The Financial Stability Oversight Council has removed crypto from its list of systemic financial threats in its 2025 annual report. This is a dramatic regulatory shift attributable to the transformation happening under the Trump administration.
The 86-page document, approved December 11, eliminates the dire warnings about digital assets that dominated previous years, instead emphasizing responsible growth and regulatory clarity for the sector.
The council now describes digital assets as facilitating secure, efficient transactions through distributed ledger technology rather than framing them as destabilizing forces.

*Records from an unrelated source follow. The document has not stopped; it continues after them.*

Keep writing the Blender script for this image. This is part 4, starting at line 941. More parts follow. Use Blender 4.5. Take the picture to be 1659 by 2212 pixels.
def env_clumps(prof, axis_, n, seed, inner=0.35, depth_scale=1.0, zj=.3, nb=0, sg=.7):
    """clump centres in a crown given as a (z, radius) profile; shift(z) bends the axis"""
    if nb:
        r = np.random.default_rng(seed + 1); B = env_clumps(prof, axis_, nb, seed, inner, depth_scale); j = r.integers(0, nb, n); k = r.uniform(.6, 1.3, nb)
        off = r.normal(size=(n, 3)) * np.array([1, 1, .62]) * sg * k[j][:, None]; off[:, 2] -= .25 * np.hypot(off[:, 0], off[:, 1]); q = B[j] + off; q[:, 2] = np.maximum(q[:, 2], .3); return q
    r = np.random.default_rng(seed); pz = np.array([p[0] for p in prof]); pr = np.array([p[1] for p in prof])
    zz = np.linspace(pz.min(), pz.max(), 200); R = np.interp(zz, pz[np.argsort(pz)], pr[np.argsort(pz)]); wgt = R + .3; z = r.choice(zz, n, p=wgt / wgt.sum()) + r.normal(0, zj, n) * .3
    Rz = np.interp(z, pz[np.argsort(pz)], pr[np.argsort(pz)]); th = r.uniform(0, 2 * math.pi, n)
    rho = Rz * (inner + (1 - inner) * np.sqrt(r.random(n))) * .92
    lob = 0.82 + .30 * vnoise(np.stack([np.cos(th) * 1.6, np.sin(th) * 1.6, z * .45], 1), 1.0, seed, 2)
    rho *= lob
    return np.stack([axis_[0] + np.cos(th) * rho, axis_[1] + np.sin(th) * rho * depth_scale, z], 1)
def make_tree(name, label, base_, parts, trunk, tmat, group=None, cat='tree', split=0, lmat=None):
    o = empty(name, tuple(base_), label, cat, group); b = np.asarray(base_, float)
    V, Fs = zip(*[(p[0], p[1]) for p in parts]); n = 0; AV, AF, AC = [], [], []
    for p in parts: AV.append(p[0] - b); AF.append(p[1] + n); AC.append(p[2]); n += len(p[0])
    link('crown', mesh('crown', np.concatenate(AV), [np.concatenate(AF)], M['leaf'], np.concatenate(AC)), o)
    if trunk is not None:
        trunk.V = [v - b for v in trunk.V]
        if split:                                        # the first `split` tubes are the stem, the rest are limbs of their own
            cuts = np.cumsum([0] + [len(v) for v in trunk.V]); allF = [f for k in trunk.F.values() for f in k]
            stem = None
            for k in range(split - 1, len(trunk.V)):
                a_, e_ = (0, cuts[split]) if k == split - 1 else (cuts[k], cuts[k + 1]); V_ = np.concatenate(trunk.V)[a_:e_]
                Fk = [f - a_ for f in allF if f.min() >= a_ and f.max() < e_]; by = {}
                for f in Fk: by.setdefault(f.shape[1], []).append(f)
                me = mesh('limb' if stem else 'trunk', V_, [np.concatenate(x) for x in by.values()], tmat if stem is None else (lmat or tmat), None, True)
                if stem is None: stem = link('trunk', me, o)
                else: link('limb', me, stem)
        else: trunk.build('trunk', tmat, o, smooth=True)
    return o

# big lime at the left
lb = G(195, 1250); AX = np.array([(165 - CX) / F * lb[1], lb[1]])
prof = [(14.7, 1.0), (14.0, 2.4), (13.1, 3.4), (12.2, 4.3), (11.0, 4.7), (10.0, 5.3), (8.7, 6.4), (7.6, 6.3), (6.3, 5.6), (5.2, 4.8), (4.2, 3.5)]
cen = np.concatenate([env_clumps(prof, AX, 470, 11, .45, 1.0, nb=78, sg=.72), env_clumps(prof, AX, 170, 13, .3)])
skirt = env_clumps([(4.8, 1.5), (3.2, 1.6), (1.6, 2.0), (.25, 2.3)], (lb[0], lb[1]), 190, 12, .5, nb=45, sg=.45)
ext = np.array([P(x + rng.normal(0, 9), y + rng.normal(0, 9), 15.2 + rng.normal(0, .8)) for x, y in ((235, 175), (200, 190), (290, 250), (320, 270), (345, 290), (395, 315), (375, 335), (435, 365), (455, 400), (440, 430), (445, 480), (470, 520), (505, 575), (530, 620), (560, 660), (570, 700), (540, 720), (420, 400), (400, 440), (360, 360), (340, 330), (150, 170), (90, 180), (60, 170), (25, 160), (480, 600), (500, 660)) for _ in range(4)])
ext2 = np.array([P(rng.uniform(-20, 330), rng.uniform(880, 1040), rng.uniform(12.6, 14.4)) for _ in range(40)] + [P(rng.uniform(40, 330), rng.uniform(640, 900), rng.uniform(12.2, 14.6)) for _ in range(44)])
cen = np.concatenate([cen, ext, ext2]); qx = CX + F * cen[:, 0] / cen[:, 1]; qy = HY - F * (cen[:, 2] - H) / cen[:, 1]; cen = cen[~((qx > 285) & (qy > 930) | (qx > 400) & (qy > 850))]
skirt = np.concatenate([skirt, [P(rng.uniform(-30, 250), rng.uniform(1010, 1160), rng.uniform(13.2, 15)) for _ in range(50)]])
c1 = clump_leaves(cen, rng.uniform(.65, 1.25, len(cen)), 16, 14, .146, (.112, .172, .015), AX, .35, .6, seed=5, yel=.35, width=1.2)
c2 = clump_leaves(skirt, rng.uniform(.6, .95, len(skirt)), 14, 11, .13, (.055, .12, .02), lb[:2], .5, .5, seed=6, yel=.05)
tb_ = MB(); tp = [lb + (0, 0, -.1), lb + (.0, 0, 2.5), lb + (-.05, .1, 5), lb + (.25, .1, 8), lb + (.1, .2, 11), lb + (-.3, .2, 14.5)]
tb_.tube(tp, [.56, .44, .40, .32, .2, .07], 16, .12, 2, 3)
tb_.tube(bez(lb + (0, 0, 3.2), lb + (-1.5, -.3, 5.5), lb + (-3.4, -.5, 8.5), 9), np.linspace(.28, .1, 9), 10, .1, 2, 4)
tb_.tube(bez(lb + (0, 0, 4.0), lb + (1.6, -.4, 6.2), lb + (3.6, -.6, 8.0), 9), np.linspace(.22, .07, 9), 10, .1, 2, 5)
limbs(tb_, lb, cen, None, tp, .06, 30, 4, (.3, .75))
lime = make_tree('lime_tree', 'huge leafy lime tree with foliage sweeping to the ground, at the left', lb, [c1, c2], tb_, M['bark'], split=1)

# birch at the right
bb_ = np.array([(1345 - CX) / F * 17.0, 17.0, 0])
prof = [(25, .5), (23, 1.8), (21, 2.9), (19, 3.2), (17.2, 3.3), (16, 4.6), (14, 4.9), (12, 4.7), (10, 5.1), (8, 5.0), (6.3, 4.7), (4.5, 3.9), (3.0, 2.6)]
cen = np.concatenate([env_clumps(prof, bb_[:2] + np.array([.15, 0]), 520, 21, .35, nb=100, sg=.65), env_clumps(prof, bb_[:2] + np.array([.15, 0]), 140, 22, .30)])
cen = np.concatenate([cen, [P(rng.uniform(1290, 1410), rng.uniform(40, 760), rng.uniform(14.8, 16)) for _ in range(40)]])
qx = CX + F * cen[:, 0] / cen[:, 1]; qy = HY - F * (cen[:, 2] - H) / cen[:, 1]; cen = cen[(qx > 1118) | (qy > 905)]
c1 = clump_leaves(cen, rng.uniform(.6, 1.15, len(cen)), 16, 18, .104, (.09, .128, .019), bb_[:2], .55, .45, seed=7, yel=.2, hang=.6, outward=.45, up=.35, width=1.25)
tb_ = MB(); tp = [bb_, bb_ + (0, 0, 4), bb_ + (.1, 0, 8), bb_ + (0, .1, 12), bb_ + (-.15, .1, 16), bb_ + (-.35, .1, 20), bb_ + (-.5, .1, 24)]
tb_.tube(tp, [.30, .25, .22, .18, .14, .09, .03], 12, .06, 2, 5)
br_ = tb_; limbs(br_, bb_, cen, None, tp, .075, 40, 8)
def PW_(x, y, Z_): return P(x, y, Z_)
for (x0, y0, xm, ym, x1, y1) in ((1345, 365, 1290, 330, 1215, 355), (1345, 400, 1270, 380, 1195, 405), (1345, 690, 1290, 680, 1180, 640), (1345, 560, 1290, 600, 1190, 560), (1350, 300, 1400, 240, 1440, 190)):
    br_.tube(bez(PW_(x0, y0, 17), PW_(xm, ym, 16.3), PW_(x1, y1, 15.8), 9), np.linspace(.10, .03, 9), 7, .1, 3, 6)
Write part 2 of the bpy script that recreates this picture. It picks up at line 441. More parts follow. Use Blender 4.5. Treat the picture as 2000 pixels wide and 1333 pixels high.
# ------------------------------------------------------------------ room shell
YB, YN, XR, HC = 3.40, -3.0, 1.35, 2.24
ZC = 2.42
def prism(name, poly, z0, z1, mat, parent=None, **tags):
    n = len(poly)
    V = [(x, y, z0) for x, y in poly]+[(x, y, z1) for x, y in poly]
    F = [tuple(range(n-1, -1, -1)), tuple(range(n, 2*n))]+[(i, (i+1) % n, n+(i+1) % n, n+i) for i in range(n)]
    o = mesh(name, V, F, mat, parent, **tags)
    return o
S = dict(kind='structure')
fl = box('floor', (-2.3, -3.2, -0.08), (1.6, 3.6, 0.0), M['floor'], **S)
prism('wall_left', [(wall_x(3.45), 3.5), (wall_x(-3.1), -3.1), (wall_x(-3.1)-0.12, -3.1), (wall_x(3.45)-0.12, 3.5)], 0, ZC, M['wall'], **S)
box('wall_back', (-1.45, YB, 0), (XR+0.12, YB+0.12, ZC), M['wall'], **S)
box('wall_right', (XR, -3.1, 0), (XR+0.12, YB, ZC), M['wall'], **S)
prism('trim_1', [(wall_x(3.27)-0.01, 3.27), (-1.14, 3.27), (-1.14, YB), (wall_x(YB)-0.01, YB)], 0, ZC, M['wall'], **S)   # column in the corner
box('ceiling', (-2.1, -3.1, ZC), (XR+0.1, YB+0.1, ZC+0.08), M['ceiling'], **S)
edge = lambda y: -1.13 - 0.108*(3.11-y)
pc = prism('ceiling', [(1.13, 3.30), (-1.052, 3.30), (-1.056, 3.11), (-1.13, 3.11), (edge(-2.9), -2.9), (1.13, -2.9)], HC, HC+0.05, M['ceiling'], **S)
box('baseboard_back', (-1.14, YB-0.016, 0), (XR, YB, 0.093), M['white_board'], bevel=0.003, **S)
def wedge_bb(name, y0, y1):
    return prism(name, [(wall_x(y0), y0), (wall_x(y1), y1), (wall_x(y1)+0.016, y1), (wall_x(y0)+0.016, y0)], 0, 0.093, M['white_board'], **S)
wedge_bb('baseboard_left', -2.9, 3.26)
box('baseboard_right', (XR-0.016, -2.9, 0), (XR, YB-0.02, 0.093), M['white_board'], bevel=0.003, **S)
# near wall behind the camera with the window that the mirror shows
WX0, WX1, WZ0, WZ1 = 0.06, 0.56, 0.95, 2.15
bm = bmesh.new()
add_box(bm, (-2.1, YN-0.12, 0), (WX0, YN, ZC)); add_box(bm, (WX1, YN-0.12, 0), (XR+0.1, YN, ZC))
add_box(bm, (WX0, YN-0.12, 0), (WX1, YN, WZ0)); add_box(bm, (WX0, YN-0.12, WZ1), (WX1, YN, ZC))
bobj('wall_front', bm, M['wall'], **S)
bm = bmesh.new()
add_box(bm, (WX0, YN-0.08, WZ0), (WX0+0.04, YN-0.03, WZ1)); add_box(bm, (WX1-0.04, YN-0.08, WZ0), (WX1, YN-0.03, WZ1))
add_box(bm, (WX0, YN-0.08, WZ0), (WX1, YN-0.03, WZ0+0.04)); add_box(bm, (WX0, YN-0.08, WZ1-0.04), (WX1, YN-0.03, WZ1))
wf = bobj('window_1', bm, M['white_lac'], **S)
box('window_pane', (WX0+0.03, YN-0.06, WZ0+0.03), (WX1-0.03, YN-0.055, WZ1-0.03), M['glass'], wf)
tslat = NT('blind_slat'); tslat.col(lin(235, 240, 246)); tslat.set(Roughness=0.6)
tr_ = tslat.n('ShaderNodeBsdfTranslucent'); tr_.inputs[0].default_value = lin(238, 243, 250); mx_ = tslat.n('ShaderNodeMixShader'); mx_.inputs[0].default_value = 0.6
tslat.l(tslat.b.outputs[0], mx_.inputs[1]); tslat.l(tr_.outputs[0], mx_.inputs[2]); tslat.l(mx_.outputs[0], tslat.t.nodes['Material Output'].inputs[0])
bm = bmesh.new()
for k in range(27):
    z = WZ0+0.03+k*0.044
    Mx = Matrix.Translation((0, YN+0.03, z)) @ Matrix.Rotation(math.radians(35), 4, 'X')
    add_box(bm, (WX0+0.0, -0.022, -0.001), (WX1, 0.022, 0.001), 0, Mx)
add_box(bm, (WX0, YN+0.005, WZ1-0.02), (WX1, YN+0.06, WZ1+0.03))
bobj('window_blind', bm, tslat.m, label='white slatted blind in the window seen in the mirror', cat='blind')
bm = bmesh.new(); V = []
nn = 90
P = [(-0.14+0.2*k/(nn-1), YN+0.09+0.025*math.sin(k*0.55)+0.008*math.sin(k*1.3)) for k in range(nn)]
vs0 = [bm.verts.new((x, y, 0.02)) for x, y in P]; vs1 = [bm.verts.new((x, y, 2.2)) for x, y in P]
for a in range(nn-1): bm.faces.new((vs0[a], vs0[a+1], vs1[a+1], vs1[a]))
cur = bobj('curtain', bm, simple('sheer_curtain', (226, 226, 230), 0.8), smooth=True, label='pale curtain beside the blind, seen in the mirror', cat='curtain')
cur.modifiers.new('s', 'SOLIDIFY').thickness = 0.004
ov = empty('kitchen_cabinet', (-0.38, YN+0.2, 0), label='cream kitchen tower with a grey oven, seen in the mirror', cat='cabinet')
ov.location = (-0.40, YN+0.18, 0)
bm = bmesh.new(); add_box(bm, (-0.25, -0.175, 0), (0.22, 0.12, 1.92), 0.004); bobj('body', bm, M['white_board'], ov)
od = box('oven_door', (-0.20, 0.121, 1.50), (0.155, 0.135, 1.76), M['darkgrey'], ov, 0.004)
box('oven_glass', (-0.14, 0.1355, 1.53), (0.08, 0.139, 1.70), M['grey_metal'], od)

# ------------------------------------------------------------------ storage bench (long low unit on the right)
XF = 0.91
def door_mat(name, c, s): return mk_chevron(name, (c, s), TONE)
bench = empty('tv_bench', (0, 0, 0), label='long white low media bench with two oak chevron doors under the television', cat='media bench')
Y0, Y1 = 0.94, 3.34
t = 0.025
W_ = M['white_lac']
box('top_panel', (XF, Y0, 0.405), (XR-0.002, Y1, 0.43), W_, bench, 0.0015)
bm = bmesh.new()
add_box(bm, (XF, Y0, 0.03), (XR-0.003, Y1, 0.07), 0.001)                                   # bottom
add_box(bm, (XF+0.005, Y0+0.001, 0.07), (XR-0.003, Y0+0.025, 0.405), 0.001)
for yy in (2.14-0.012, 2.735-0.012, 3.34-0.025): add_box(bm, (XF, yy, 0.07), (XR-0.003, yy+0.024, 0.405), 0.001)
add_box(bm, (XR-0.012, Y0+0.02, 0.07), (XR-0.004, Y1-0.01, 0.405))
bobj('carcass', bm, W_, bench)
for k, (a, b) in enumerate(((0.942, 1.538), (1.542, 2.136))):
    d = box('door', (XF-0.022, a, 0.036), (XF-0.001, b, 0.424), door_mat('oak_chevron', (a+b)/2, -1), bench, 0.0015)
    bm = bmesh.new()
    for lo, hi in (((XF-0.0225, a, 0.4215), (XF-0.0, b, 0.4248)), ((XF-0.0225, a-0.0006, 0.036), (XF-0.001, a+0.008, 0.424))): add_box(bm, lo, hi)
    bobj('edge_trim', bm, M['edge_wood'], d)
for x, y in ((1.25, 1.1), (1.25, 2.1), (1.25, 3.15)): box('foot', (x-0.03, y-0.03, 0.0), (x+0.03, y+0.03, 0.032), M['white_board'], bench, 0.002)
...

This year’s report acknowledges crypto’s role in innovation and economic development, while noting that recent legislative progress has addressed many of the concerns that previously existed.
The FSOC’s latest assessment contrasts sharply with its 2024 report, which warned that stablecoins represented an acute vulnerability to runs absent appropriate risk-management standards.
The legislation requires licensed issuers to maintain reserves in highly liquid assets, such as U.S. Treasuries, and prohibits rehypothecation except for limited purposes. Treasury Secretary Scott Bessent noted in the report that continued use of dollar-denominated stablecoins supports the dollar’s role in international finance.
The transformation stems largely from the passage of the GENIUS Act in July, which established America’s first comprehensive federal framework for payment stablecoins.